Firstly, the resources boom has placed a great deal of pressure on the recruitment of science and engineering personnel to fill jobs in the mining sector. This sector has been able to attract highly qualified people from important research areas by being able to offer far more attractive remuneration packages. This transfer of personnel is likely to continue in the near future as the industry continues to grow.

The second issue is a more generic problem and that is to do with a general lack of students undertaking undergraduate engineering and science courses.

The skills base in CCS technology will continue to be developed through CSIRO, CRC programs and Geoscience Australia provided they are given the appropriate levels of funding to attract and retain qualified people.

While most stakeholders have accepted the need for a price to be placed on carbon emissions, some have argued that the establishment of an emissions trading scheme should not be rushed.³⁸ Rather priority should be given to developing and demonstrating CCS technology so that industry will be in a better position to make decisions about future low-emission investments. At present the biggest impediment to the commercial uptake of CCS is its cost and this will only be reduced if sufficient time, money and effort is spent on further research, development, demonstration and deployment.

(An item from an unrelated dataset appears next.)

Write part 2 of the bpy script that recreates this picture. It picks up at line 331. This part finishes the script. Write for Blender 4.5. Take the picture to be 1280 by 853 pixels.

If this can be achieved, then notwithstanding the fact that this technology will primarily help address our greenhouse gas emissions and related climate change issues, other market opportunities may arise as the rest of the world also seeks ways to deal with its emissions. There is the potential that Australia’s position as leaders in the development of these technologies may result in the capitalisation of major export and market prospects from this industry.